Tuesday, December 23, 2014

The Marshmallow Test: Mastering Self-Control by Walter Mischel

You’ve heard of the Marshmallow Test. A child is presented with a desirable treat and given a choice – eat one now, or wait a bit and get two later. Versions of this test have been in use for over 50 years. In his book The Marshmallow Test: Mastering Self-Control, Walter Mischel talks about the test and also about its implications for behavior later in life.

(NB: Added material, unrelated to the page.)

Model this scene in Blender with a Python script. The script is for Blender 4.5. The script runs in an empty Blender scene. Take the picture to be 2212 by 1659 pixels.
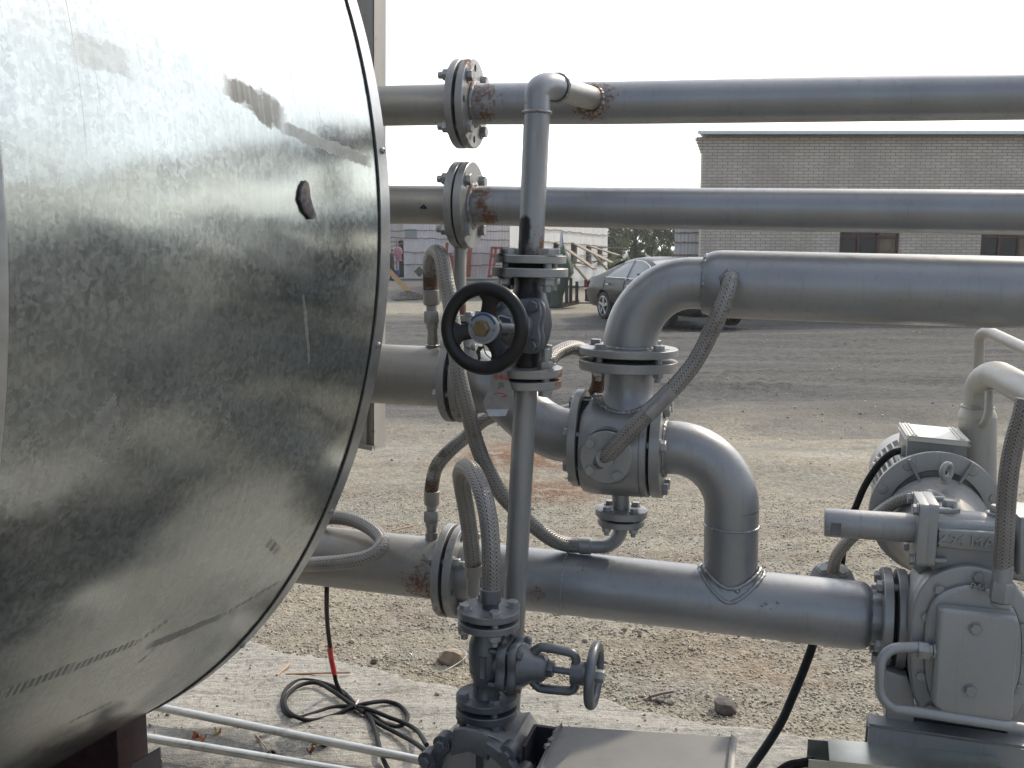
import bpy, bmesh, math, random
import numpy as np
from mathutils import Vector as V, Matrix
random.seed(7); rng = np.random.default_rng(7)
SC = bpy.context.scene
COL = SC.collection
PI = math.pi
rad = math.radians

# ------------------------------------------------------------------ camera
FPX = 2150.0; CX = 1106.0; CY = 829.5; CAMH = 1.62
TH = math.atan(290 / FPX)
cam_d = bpy.data.cameras.new('camera')
cam = bpy.data.objects.new('camera', cam_d); COL.objects.link(cam)
cam.location = (0, 0, CAMH); cam.rotation_euler = (PI / 2 - TH, 0, 0)
cam_d.sensor_width = 36.0; cam_d.lens = 36.0 * FPX / 2212.0
cam_d.clip_start = 0.05; cam_d.clip_end = 2000
SC.camera = cam

# ------------------------------------------------------------------ sky, sun, exposure
SUN_EL, SUN_AZ = 40.0, 42.0       # azimuth measured from straight ahead towards the right
world = bpy.data.worlds.new('World'); SC.world = world; world.use_nodes = True
wn = world.node_tree.nodes; wl = world.node_tree.links
sky = wn.new('ShaderNodeTexSky'); sky.sky_type = 'NISHITA'; sky.sun_disc = False
sky.sun_elevation = rad(SUN_EL); sky.sun_rotation = rad(SUN_AZ)
sky.air_density = 1.0; sky.dust_density = 2.0; sky.ozone_density = 1.5
wn['Background'].inputs[1].default_value = 0.12
# bright milky haze of the sunny half of the sky, added over the blue
HZ_TO, HZ_BACK = 8.5, 1.6
tcw = wn.new('ShaderNodeTexCoord'); dotn = wn.new('ShaderNodeVectorMath'); dotn.operation = 'DOT_PRODUCT'; dotn.inputs[1].default_value = (math.sin(rad(SUN_AZ - 25)), math.cos(rad(SUN_AZ - 25)), .35)
wl.new(tcw.outputs['Generated'], dotn.inputs[0])
hzm = wn.new('ShaderNodeMapRange'); hzm.interpolation_type = 'SMOOTHSTEP'; hzm.inputs[1].default_value = -.55; hzm.inputs[2].default_value = .85; hzm.inputs[3].default_value = HZ_BACK; hzm.inputs[4].default_value = HZ_TO
wl.new(dotn.outputs['Value'], hzm.inputs[0])
hzc = wn.new('ShaderNodeVectorMath'); hzc.operation = 'SCALE'; hzc.inputs[0].default_value = (1.0, .985, .945); wl.new(hzm.outputs[0], hzc.inputs['Scale'])
hza = wn.new('ShaderNodeVectorMath'); hza.operation = 'ADD'; wl.new(sky.outputs[0], hza.inputs[0]); wl.new(hzc.outputs[0], hza.inputs[1])
wl.new(hza.outputs[0], wn['Background'].inputs[0])
sun_d = bpy.data.lights.new('sun', 'SUN'); sun_d.energy = 2.5; sun_d.angle = rad(2.5); sun_d.color = (1.0, 0.89, 0.70)
sun = bpy.data.objects.new('sun', sun_d); COL.objects.link(sun)
sdir = V((math.sin(rad(SUN_AZ)) * math.cos(rad(SUN_EL)), math.cos(rad(SUN_AZ)) * math.cos(rad(SUN_EL)), math.sin(rad(SUN_EL))))
sun.rotation_euler = sdir.to_track_quat('Z', 'Y').to_euler()
SC.view_settings.view_transform = 'Standard'; SC.view_settings.look = 'None'
SC.view_settings.exposure = 0.15; SC.view_settings.gamma = 1.0
SC.cycles.max_bounces = 8; SC.cycles.diffuse_bounces = 3; SC.cycles.glossy_bounces = 4
SC.cycles.transparent_max_bounces = 6; SC.cycles.caustics_reflective = False; SC.cycles.caustics_refractive = False

# ------------------------------------------------------------------ positions read off the photograph (2212 px wide)
CAMP = V((0, 0, CAMH)); RT = V((1, 0, 0)); UP = V((0, math.sin(TH), math.cos(TH))); FW = V((0, math.cos(TH), -math.sin(TH)))
def ray(x, y): return RT * ((x - CX) / FPX) + UP * ((CY - y) / FPX) + FW
def at_d(x, y, d): return CAMP + ray(x, y) * d
def depth(p): return (p - CAMP).dot(FW)
# frame of the pipe rack: eu right along the pipes, ev towards the viewer, ez up
EU = -(ray(-6900, 370)).normalized()
P0 = at_d(1600, 615, 2.474)
EZ = (V((0, 0, 1)) - EU * EU.z).normalized()
EV = EU.cross(EZ).normalized()
if EV.y > 0: EV = -EV
def at(x, y, off=0.0):
    r = ray(x, y); t = ((P0 + EV * off) - CAMP).dot(EV) / r.dot(EV)
    return CAMP + r * t
def ground(x, y, z=0.0):
    r = ray(x, y); t = (z - CAMH) / r.z
    return CAMP + r * t
def back(x, y, Y):
    r = ray(x, y); return CAMP + r * (Y / r.y)
def wpx(x, y, off, px): return px * depth(at(x, y, off)) / FPX       # width in metres of px photo pixels there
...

The ability to delay gratification, it turns out, is critical for a successful life, and reading this book made me think about my own behavior, goals, and self-control. It’s not a fast read but contains thought-provoking statements like this:

To resist a temptation we have to cool it, distance it from the self, and make it abstract. To take the future into account, we have to heat it, make it imminent and vivid. To plan for the future, it helps to pre-live it at least briefly, to imagine the alternative possible scenarios as if they were unfolding in the present. This allows us to anticipate the consequences of our choices, letting ourselves both feel hot and think cool. And then hope for the best. (p. 108 in the ebook)

And this:

The traditional belief that willpower is an inborn trait that you either have a lot of or you don’t (but cannot do much about it either way) is false. Instead, self-control skills, both cognitive and emotional, can be learned, enhanced, and harnessed so that they become automatically activated when you need them. (p. 171 in the ebook)

I am not a scientist, and some of the text was a little too scientific for me. But there are plenty of fascinating stories about the techniques kids use to resist the treats to balance things out a bit. The text seems very well researched. I wasn’t riveted, but I found The Marshmallow Test well worth reading. I recommend it for fans of Freakonomics, Mindless Eating, Stuff, and Quiet.